Yi Zhao, born in Beijing, China, always assumed he’d have a career in mathematics or computer science — but a few coincidences led him to detour into the arts.The 17-year-old ventured to the University of Chicago for an American liberal arts education, arriving in 2003. He hadn’t thought much about the performing arts. In fact, he says with a laugh, “I honestly had never even seen a play before I designed one.” But he fell in love with theatre through sheer happenstance.
One day on campus, he chanced upon a theatre group’s rehearsals. The troupe invited Zhao to stay; they became friends, and soon he found himself hooked on the technical side of staging productions. Programming the lights on the computer fascinated him. He learned the ropes of electrics and stage spaces, and his creative satisfaction grew with each project.
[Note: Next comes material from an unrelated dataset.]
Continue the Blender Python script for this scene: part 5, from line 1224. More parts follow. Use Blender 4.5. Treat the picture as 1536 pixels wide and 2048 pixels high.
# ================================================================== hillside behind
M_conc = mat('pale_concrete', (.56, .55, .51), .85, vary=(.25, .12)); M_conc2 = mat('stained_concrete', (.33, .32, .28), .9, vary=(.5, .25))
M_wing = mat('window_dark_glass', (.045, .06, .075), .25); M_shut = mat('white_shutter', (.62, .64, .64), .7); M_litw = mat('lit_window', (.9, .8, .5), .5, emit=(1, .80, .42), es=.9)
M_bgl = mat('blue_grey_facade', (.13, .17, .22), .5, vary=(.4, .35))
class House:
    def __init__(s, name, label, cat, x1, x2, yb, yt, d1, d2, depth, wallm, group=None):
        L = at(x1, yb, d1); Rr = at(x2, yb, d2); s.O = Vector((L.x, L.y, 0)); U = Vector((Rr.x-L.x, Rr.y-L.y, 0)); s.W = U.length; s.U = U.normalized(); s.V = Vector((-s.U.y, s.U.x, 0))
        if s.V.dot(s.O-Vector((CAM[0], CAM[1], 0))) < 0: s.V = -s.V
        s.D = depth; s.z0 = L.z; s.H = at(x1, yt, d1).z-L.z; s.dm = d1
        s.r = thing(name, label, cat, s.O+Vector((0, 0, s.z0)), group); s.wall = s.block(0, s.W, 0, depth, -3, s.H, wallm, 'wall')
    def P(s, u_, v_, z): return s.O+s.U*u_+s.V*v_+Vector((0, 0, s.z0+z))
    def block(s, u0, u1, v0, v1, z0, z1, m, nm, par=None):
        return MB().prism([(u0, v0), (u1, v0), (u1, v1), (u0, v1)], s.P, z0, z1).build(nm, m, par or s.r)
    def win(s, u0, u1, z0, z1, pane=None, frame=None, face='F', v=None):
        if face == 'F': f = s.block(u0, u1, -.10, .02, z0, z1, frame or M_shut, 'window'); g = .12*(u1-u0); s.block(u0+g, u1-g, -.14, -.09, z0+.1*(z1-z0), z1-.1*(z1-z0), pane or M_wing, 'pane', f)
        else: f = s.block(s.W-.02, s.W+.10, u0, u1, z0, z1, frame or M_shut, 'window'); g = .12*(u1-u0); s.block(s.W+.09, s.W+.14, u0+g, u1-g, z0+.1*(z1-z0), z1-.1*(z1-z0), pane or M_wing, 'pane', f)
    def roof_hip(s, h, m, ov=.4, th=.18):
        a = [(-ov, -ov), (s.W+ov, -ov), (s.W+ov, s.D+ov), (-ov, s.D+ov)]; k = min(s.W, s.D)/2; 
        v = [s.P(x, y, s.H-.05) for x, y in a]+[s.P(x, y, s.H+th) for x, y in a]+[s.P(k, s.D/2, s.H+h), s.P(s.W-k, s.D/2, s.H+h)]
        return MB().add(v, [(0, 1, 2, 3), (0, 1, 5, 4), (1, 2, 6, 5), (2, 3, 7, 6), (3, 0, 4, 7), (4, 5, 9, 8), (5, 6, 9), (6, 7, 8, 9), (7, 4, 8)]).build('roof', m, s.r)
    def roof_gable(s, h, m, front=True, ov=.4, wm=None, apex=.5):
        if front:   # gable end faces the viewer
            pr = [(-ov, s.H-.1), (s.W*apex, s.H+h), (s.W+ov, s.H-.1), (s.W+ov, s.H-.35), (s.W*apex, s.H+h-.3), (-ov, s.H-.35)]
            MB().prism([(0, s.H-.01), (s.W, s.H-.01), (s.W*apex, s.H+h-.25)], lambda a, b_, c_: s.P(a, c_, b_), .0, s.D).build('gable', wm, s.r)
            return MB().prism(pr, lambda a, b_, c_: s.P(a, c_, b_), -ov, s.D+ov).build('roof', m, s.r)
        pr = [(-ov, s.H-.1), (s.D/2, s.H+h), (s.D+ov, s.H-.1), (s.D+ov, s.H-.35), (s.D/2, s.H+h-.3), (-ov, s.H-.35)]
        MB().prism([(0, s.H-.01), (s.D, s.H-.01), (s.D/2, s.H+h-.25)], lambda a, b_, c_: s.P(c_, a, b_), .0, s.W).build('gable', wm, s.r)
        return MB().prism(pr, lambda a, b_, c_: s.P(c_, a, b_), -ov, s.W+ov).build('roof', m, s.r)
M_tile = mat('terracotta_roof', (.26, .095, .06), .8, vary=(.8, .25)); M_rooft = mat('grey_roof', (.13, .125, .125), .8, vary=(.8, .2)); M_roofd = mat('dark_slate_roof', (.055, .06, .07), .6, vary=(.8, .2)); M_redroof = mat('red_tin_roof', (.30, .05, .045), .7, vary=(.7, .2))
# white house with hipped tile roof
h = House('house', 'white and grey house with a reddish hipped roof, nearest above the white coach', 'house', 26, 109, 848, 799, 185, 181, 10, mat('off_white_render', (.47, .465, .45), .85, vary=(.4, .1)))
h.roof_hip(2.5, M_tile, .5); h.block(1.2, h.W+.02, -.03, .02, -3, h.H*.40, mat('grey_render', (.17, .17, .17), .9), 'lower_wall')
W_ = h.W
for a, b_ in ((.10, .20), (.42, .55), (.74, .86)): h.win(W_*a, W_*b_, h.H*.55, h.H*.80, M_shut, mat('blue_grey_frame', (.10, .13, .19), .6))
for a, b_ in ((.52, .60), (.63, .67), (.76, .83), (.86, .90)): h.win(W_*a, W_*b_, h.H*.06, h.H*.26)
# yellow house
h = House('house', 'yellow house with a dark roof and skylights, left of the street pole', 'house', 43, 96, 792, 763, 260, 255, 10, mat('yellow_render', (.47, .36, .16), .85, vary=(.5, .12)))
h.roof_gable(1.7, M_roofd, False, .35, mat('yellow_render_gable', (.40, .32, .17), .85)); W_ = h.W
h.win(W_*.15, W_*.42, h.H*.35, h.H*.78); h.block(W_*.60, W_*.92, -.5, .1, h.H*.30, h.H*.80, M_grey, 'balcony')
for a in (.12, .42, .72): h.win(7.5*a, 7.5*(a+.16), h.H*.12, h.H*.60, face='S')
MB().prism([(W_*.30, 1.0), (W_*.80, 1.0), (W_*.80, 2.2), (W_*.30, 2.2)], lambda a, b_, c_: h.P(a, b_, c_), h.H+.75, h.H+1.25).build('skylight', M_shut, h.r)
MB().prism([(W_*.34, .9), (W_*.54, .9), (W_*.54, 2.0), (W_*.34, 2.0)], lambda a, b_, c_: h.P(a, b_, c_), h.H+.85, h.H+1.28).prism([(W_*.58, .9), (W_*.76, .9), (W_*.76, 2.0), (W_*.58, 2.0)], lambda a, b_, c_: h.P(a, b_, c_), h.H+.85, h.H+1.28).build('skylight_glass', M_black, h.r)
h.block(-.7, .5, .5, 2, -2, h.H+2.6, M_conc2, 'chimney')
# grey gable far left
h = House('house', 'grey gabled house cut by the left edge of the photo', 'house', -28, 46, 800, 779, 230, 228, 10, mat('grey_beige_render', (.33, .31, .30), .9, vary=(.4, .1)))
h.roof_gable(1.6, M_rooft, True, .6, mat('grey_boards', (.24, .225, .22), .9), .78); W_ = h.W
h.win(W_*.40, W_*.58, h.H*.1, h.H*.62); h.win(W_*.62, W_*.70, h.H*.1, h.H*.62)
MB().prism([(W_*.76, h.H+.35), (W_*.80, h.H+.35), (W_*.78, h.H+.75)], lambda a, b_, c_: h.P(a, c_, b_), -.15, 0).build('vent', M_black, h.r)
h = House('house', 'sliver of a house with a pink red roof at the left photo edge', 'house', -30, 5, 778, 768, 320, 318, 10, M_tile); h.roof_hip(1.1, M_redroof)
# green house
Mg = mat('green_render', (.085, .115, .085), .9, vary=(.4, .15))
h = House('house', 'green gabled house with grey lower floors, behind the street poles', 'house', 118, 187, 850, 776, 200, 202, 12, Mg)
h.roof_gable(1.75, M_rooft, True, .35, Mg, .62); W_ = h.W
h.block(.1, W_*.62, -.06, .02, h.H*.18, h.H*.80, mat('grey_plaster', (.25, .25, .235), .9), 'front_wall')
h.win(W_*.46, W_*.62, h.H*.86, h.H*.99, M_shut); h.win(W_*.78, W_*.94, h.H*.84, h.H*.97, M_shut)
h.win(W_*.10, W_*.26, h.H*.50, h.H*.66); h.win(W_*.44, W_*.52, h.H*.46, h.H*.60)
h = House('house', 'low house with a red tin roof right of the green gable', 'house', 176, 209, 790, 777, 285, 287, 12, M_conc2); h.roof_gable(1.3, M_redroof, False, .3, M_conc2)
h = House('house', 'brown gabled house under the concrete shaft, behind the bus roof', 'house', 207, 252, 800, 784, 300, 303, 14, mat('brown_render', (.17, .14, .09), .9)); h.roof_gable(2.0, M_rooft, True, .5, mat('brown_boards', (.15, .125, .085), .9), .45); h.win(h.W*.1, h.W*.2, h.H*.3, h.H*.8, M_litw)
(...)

After college, Zhao moved to New York City, and started doing technical work at Performance Space 122, the legendary East Village arts center. He soon decided to apply to graduate schools, winding up at the Yale School of Drama. “Yale’s holistic approach was right for me,” he says, noting that the school also provided generous financial aid. Apprenticing with internationally renowned lighting designer Jennifer Tipton gave Zhao a structure, a philosophy, and “an inherent coherence” as a theatre artist.
Zhao has garnered acclaim for his thoughtful and subtle designs serving a wide variety of theatre productions and aesthetics. He has proven a key collaborator for some of the most ambitious U.S. productions in recent seasons. Among the highlights are an innovative 2014 staging of Plato’s Republic by the young company Hoi Polloi at JACK, a Brooklyn art center, where he devised dimmable, remote-controlled glowing columns that the actors could move around the white space.